### Short problem
Which lines run from the first one up to and including the one with "mb = MB(); mb.tube([st0-(st1-st0)*.2, st1], [.016, .013], 6);"? Print exactly those.

### Given data
· · ·

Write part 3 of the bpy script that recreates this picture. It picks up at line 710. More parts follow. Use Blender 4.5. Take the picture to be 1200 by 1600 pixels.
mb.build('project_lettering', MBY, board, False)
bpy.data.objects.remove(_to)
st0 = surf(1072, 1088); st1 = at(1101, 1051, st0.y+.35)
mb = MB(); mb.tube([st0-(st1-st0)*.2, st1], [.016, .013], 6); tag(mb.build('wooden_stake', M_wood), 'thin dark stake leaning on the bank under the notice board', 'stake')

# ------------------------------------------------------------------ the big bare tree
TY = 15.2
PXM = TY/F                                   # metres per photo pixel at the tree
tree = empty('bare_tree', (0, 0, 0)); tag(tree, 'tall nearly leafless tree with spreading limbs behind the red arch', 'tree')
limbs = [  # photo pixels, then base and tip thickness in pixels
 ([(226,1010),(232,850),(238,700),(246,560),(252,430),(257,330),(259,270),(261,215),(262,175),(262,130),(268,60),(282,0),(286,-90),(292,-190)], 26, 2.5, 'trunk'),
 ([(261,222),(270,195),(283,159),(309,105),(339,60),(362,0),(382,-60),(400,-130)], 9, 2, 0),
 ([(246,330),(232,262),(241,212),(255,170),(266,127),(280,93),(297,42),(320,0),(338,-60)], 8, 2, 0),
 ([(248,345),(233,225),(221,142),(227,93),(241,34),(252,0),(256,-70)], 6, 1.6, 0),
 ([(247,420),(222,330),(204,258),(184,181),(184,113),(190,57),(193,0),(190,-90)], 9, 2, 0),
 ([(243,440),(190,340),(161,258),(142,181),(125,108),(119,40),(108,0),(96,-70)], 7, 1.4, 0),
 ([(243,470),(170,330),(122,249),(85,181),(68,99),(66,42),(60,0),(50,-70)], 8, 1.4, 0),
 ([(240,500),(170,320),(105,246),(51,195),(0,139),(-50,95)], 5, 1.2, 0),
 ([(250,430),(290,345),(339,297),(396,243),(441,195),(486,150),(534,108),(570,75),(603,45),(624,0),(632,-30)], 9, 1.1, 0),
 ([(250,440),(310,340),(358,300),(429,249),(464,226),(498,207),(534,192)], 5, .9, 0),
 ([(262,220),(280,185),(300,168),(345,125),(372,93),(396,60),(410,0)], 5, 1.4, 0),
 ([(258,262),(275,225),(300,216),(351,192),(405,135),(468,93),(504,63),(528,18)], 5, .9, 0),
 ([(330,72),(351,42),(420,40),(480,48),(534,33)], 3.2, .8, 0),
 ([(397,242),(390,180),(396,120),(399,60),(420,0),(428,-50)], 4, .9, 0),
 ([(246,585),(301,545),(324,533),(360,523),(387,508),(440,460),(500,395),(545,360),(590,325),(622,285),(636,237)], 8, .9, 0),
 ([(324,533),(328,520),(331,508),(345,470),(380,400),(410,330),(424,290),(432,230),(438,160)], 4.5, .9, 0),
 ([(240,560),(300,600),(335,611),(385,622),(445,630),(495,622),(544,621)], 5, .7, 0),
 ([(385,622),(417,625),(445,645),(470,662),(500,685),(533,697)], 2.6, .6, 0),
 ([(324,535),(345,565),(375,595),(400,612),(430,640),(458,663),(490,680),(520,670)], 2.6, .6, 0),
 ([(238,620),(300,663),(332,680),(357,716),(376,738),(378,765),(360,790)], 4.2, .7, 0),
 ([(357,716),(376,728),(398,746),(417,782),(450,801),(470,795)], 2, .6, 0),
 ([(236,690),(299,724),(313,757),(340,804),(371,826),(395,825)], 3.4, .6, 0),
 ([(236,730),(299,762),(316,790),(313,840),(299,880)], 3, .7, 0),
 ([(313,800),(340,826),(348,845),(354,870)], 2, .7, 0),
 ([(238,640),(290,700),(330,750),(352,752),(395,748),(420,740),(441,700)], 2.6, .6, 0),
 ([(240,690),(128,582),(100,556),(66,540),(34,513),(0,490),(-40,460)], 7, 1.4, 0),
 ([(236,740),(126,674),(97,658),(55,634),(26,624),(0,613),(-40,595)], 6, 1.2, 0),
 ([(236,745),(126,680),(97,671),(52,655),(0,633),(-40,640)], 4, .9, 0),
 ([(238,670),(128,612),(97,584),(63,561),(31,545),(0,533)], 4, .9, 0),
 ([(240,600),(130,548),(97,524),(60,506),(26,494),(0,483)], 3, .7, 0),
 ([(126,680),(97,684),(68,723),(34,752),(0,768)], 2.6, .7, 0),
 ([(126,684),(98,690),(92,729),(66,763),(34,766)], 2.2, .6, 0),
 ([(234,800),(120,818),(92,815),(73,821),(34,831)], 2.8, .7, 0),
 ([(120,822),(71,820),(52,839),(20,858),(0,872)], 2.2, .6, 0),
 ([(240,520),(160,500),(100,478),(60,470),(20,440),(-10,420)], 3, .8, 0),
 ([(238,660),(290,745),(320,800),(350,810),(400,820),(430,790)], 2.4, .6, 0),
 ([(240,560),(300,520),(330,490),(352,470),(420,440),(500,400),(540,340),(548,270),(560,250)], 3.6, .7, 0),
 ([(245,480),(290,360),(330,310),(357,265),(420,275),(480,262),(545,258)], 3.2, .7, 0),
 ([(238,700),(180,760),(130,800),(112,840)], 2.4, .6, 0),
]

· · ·

### Output
Write part 3 of the bpy script that recreates this picture. It picks up at line 710. More parts follow. Use Blender 4.5. Take the picture to be 1200 by 1600 pixels.
mb.build('project_lettering', MBY, board, False)
bpy.data.objects.remove(_to)
st0 = surf(1072, 1088); st1 = at(1101, 1051, st0.y+.35)
mb = MB(); mb.tube([st0-(st1-st0)*.2, st1], [.016, .013], 6); tag(mb.build('wooden_stake', M_wood), 'thin dark stake leaning on the bank under the notice board', 'stake')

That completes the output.